[Goal]
Set down exactly the lines of the listing below, please, beginning with the first and ending with the line that holds "17.8, -.036, kerb_o)".
——————
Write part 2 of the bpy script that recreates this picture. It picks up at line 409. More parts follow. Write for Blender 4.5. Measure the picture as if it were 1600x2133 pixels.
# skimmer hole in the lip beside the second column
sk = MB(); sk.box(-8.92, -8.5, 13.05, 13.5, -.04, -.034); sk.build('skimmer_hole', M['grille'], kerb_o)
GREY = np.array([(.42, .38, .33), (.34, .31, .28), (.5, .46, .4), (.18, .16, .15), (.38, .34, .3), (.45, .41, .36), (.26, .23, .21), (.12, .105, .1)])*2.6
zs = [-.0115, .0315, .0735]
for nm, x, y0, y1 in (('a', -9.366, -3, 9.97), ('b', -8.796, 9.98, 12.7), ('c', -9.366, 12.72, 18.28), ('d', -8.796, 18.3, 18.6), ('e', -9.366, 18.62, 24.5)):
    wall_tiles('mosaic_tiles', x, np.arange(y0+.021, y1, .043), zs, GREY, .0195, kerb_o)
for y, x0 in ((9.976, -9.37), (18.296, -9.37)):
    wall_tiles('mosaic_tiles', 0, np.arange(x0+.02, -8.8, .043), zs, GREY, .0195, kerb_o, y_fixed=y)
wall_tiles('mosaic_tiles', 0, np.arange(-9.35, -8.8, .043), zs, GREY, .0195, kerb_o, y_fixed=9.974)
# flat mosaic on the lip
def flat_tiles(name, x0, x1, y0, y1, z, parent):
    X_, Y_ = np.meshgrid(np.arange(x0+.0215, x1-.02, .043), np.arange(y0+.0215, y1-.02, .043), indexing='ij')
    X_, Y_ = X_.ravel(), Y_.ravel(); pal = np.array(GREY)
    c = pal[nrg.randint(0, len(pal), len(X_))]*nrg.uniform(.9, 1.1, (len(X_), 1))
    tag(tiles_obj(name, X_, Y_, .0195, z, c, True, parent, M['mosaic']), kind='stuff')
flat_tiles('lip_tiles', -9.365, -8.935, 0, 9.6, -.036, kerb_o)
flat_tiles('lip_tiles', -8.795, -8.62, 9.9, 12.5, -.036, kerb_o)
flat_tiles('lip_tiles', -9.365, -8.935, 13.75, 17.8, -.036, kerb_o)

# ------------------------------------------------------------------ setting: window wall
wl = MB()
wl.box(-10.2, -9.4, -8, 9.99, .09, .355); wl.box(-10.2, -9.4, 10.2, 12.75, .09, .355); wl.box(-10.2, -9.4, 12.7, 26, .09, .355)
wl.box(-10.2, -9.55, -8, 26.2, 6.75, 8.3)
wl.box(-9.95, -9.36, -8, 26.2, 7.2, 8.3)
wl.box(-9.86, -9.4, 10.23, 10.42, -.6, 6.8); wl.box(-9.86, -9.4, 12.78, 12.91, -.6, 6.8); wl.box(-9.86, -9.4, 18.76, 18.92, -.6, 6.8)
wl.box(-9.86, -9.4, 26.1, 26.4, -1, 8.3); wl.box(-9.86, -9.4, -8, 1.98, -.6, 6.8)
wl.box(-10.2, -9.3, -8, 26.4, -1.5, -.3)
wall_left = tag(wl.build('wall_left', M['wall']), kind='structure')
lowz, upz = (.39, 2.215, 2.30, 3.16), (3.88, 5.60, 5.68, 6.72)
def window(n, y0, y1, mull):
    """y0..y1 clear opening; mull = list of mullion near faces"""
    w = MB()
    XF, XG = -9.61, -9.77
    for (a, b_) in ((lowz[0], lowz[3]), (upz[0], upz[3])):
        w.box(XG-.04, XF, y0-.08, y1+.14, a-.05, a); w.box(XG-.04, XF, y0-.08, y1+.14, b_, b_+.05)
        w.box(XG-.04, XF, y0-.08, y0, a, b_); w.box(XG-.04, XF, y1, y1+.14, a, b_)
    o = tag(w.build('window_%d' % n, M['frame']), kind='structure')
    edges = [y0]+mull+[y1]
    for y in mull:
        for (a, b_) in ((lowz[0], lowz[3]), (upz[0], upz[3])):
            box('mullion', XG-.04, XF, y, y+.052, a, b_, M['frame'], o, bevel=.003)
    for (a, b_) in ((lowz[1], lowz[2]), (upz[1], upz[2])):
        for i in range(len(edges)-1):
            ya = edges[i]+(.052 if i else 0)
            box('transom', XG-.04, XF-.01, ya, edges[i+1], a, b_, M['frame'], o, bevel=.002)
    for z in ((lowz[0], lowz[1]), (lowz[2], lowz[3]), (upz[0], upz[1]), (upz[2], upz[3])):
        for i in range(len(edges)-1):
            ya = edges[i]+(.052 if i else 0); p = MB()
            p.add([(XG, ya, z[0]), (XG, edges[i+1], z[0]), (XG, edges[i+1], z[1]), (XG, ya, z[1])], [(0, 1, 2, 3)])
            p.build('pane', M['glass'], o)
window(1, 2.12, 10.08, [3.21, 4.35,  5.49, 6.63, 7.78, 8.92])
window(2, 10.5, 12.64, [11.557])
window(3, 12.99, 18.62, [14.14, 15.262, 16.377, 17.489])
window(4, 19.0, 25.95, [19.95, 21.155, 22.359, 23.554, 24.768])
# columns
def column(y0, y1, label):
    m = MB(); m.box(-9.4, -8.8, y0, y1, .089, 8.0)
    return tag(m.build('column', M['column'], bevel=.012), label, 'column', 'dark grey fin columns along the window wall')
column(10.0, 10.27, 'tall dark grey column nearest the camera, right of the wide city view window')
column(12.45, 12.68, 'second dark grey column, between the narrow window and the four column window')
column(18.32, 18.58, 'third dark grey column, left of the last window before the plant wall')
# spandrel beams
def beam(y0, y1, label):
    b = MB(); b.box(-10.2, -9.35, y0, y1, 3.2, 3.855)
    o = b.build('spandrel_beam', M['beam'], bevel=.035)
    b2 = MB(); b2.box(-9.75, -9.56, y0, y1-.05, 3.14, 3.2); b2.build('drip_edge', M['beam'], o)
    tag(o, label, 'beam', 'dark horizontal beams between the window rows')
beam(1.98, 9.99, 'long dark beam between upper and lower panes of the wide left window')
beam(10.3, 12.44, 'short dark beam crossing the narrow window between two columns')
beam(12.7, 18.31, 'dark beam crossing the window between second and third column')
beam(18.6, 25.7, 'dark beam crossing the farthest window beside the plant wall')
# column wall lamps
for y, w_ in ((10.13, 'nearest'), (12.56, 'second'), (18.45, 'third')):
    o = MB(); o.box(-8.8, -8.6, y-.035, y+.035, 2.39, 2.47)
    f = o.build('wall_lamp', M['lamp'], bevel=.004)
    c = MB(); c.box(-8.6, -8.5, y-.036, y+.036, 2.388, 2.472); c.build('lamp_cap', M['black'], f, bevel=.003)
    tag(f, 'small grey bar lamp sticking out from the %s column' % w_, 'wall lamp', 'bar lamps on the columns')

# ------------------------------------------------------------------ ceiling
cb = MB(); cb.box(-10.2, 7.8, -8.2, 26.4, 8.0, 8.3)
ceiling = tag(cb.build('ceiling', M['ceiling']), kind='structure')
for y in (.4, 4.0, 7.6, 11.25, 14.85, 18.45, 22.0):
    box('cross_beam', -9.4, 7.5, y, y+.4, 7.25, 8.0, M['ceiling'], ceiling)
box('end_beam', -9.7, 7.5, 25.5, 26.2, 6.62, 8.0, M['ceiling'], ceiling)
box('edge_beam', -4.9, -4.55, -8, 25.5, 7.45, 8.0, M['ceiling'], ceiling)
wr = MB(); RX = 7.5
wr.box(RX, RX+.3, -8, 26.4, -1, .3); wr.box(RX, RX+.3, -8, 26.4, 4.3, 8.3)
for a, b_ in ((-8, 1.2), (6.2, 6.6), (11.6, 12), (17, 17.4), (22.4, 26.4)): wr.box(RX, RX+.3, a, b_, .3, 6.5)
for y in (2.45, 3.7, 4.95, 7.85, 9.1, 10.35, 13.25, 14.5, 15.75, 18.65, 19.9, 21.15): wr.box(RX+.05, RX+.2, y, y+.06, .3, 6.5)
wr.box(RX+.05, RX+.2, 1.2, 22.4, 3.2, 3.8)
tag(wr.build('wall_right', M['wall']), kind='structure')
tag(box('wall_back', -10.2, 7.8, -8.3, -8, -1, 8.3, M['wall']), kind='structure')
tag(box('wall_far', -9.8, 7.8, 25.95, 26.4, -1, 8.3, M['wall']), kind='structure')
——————
[Result below]
Write part 2 of the bpy script that recreates this picture. It picks up at line 409. More parts follow. Write for Blender 4.5. Measure the picture as if it were 1600x2133 pixels.
# skimmer hole in the lip beside the second column
sk = MB(); sk.box(-8.92, -8.5, 13.05, 13.5, -.04, -.034); sk.build('skimmer_hole', M['grille'], kerb_o)
GREY = np.array([(.42, .38, .33), (.34, .31, .28), (.5, .46, .4), (.18, .16, .15), (.38, .34, .3), (.45, .41, .36), (.26, .23, .21), (.12, .105, .1)])*2.6
zs = [-.0115, .0315, .0735]
for nm, x, y0, y1 in (('a', -9.366, -3, 9.97), ('b', -8.796, 9.98, 12.7), ('c', -9.366, 12.72, 18.28), ('d', -8.796, 18.3, 18.6), ('e', -9.366, 18.62, 24.5)):
    wall_tiles('mosaic_tiles', x, np.arange(y0+.021, y1, .043), zs, GREY, .0195, kerb_o)
for y, x0 in ((9.976, -9.37), (18.296, -9.37)):
    wall_tiles('mosaic_tiles', 0, np.arange(x0+.02, -8.8, .043), zs, GREY, .0195, kerb_o, y_fixed=y)
wall_tiles('mosaic_tiles', 0, np.arange(-9.35, -8.8, .043), zs, GREY, .0195, kerb_o, y_fixed=9.974)
# flat mosaic on the lip
def flat_tiles(name, x0, x1, y0, y1, z, parent):
    X_, Y_ = np.meshgrid(np.arange(x0+.0215, x1-.02, .043), np.arange(y0+.0215, y1-.02, .043), indexing='ij')
    X_, Y_ = X_.ravel(), Y_.ravel(); pal = np.array(GREY)
    c = pal[nrg.randint(0, len(pal), len(X_))]*nrg.uniform(.9, 1.1, (len(X_), 1))
    tag(tiles_obj(name, X_, Y_, .0195, z, c, True, parent, M['mosaic']), kind='stuff')
flat_tiles('lip_tiles', -9.365, -8.935, 0, 9.6, -.036, kerb_o)
flat_tiles('lip_tiles', -8.795, -8.62, 9.9, 12.5, -.036, kerb_o)
flat_tiles('lip_tiles', -9.365, -8.935, 13.75, 17.8, -.036, kerb_o)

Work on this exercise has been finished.